The second insight was how the world of antiquity has been so influential in shaping our own culture, and how classical studies unlocks so much that is referenced in the western canon of art, poetry and literature as well as philosophy, ethics, politics, science and the world of ideas. The Bible is an indispensable part of that too, and it's worrying that today's generation of students don't have the familiarity our forebears had with the texts and concepts that have come down to us from the ancient world. And my third reason for being grateful for a classical education is that it gave me a deep love of literature and poetry that has sustained me for a lifetime. You can't read Virgil or Euripedes and not feel you are in the presence of giants. I can't claim I necessarily felt it quite like that at the time. But in retrospect, I can see how the seeds were sown. And if I've acquired any ability to string words together as a writer and preacher, then I owe a large part of it to the classics.
This week I came across Classics for All on social media. This is a charitable organisation that provides funding and support for the teaching of classics in state primary and secondary schools. They say: classical subjects are a vital foundation for a modern education. We believe every pupil deserves to benefit from the learning, enjoyment and inspiration that classics provides. Their Big Give Christmas Challenge 2018 aimed to raise £45000 to support classics in schools in the Midlands and the North East. They want to bring classics to 72 schools in areas where there is currently little or no provision. My children were all educated in both these parts of England, so I have a definite interest here! I made a donation which was doubled by a generous corporate champion. Later that day, I learned that the target figure had been met. Which is a great achievement.

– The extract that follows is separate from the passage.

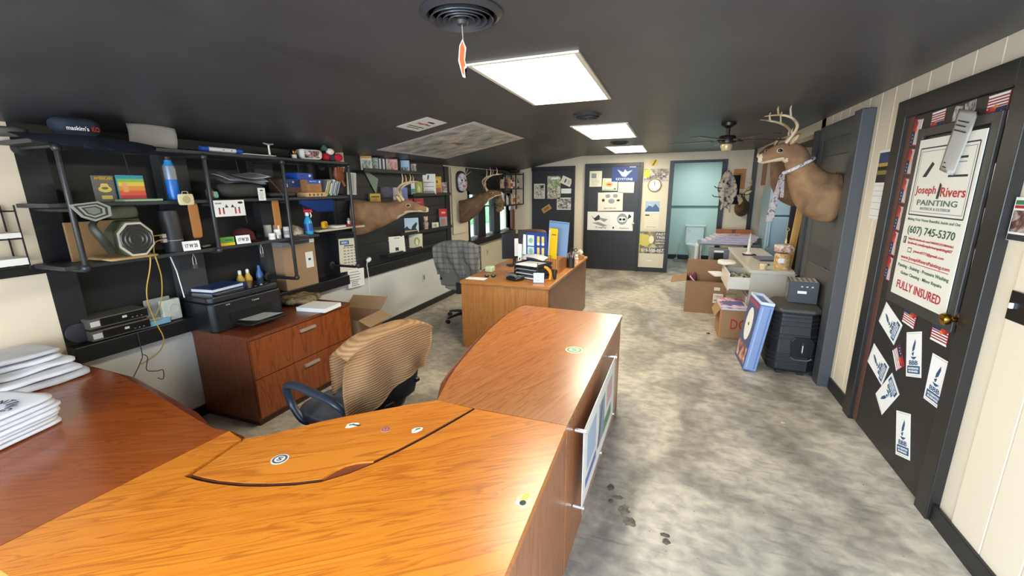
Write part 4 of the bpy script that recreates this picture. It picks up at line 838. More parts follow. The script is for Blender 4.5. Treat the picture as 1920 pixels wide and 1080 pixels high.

I'd love to think that young people today can find as much enjoyment as I have done in the classics. Classics teaching today is no doubt very different from what it was when I was at school. I guess it's a lot more interactive and inventive, and a lot of fun. I hope it does for them what it did for me, act as a key to unlocking the world in which we live by helping us to acknowledge our debt to the past. So that when today's students clamber up the Acropolis to marvel at the Parthenon as I did this autumn, they too will find themselves in a landscape that they can read, because it is already familiar, and maybe already loved. And those students in the North East who like me live close to Hadrian's Wall will appreciate their rich classical heritage all the more.